Work required - Retype the complete listing exactly as it appears.
---*---
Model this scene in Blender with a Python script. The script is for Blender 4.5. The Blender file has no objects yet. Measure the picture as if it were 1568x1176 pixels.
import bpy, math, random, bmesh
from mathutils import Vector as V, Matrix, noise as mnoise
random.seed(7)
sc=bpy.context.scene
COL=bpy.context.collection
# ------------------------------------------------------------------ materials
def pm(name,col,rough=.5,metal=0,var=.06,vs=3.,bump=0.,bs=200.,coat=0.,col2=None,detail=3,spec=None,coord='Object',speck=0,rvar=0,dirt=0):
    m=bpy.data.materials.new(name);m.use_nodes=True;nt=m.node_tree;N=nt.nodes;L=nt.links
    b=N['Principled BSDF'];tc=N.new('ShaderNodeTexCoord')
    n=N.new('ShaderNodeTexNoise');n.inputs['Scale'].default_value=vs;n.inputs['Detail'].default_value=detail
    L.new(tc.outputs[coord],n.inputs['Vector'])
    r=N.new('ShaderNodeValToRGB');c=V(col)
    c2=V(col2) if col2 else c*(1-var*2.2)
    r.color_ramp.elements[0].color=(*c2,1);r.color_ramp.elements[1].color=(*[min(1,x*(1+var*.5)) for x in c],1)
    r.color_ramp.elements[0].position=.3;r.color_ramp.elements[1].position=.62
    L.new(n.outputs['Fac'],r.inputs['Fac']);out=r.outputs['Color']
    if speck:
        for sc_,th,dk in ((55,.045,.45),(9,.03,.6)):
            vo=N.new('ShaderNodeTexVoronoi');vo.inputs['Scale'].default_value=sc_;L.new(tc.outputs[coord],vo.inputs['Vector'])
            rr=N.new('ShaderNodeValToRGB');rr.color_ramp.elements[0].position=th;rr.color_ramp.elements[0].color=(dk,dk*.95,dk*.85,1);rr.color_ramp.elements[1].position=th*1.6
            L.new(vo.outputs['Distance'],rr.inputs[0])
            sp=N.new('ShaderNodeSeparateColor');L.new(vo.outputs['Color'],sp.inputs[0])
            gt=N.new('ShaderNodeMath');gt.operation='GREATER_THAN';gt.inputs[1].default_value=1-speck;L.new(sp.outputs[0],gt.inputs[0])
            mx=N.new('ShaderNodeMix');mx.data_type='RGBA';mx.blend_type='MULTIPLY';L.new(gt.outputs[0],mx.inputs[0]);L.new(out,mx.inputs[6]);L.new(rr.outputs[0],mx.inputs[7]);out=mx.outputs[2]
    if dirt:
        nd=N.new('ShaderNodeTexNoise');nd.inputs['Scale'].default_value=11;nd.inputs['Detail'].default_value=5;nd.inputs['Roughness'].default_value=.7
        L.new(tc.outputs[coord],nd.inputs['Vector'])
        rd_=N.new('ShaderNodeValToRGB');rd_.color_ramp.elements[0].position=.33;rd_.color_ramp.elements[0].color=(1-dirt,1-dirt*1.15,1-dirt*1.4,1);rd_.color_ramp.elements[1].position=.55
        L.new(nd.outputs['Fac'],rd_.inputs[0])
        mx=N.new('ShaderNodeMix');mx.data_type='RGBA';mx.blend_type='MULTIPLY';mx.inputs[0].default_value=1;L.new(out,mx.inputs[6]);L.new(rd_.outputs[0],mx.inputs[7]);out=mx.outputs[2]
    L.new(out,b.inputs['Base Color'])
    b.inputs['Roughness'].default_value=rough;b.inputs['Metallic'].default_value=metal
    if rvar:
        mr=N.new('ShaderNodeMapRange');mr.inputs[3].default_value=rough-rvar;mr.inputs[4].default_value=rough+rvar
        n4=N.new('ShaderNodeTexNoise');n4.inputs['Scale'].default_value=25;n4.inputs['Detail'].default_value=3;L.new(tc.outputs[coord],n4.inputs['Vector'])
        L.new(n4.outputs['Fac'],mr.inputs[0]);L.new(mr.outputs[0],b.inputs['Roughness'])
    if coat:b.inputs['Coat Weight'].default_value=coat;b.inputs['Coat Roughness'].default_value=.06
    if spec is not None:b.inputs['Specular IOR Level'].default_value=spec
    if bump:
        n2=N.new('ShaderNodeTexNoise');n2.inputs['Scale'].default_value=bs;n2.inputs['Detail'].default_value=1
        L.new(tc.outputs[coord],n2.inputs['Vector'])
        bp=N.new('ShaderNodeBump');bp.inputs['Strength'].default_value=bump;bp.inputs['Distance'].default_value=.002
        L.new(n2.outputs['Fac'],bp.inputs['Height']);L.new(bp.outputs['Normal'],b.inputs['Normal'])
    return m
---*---
Output for this exercise -
Model this scene in Blender with a Python script. The script is for Blender 4.5. The Blender file has no objects yet. Measure the picture as if it were 1568x1176 pixels.
import bpy, math, random, bmesh
from mathutils import Vector as V, Matrix, noise as mnoise
random.seed(7)
sc=bpy.context.scene
COL=bpy.context.collection
# ------------------------------------------------------------------ materials
def pm(name,col,rough=.5,metal=0,var=.06,vs=3.,bump=0.,bs=200.,coat=0.,col2=None,detail=3,spec=None,coord='Object',speck=0,rvar=0,dirt=0):
    m=bpy.data.materials.new(name);m.use_nodes=True;nt=m.node_tree;N=nt.nodes;L=nt.links
    b=N['Principled BSDF'];tc=N.new('ShaderNodeTexCoord')
    n=N.new('ShaderNodeTexNoise');n.inputs['Scale'].default_value=vs;n.inputs['Detail'].default_value=detail
    L.new(tc.outputs[coord],n.inputs['Vector'])
    r=N.new('ShaderNodeValToRGB');c=V(col)
    c2=V(col2) if col2 else c*(1-var*2.2)
    r.color_ramp.elements[0].color=(*c2,1);r.color_ramp.elements[1].color=(*[min(1,x*(1+var*.5)) for x in c],1)
    r.color_ramp.elements[0].position=.3;r.color_ramp.elements[1].position=.62
    L.new(n.outputs['Fac'],r.inputs['Fac']);out=r.outputs['Color']
    if speck:
        for sc_,th,dk in ((55,.045,.45),(9,.03,.6)):
            vo=N.new('ShaderNodeTexVoronoi');vo.inputs['Scale'].default_value=sc_;L.new(tc.outputs[coord],vo.inputs['Vector'])
            rr=N.new('ShaderNodeValToRGB');rr.color_ramp.elements[0].position=th;rr.color_ramp.elements[0].color=(dk,dk*.95,dk*.85,1);rr.color_ramp.elements[1].position=th*1.6
            L.new(vo.outputs['Distance'],rr.inputs[0])
            sp=N.new('ShaderNodeSeparateColor');L.new(vo.outputs['Color'],sp.inputs[0])
            gt=N.new('ShaderNodeMath');gt.operation='GREATER_THAN';gt.inputs[1].default_value=1-speck;L.new(sp.outputs[0],gt.inputs[0])
            mx=N.new('ShaderNodeMix');mx.data_type='RGBA';mx.blend_type='MULTIPLY';L.new(gt.outputs[0],mx.inputs[0]);L.new(out,mx.inputs[6]);L.new(rr.outputs[0],mx.inputs[7]);out=mx.outputs[2]
    if dirt:
        nd=N.new('ShaderNodeTexNoise');nd.inputs['Scale'].default_value=11;nd.inputs['Detail'].default_value=5;nd.inputs['Roughness'].default_value=.7
        L.new(tc.outputs[coord],nd.inputs['Vector'])
        rd_=N.new('ShaderNodeValToRGB');rd_.color_ramp.elements[0].position=.33;rd_.color_ramp.elements[0].color=(1-dirt,1-dirt*1.15,1-dirt*1.4,1);rd_.color_ramp.elements[1].position=.55
        L.new(nd.outputs['Fac'],rd_.inputs[0])
        mx=N.new('ShaderNodeMix');mx.data_type='RGBA';mx.blend_type='MULTIPLY';mx.inputs[0].default_value=1;L.new(out,mx.inputs[6]);L.new(rd_.outputs[0],mx.inputs[7]);out=mx.outputs[2]
    L.new(out,b.inputs['Base Color'])
    b.inputs['Roughness'].default_value=rough;b.inputs['Metallic'].default_value=metal
    if rvar:
        mr=N.new('ShaderNodeMapRange');mr.inputs[3].default_value=rough-rvar;mr.inputs[4].default_value=rough+rvar
        n4=N.new('ShaderNodeTexNoise');n4.inputs['Scale'].default_value=25;n4.inputs['Detail'].default_value=3;L.new(tc.outputs[coord],n4.inputs['Vector'])
        L.new(n4.outputs['Fac'],mr.inputs[0]);L.new(mr.outputs[0],b.inputs['Roughness'])
    if coat:b.inputs['Coat Weight'].default_value=coat;b.inputs['Coat Roughness'].default_value=.06
    if spec is not None:b.inputs['Specular IOR Level'].default_value=spec
    if bump:
        n2=N.new('ShaderNodeTexNoise');n2.inputs['Scale'].default_value=bs;n2.inputs['Detail'].default_value=1
        L.new(tc.outputs[coord],n2.inputs['Vector'])
        bp=N.new('ShaderNodeBump');bp.inputs['Strength'].default_value=bump;bp.inputs['Distance'].default_value=.002
        L.new(n2.outputs['Fac'],bp.inputs['Height']);L.new(bp.outputs['Normal'],b.inputs['Normal'])
    return m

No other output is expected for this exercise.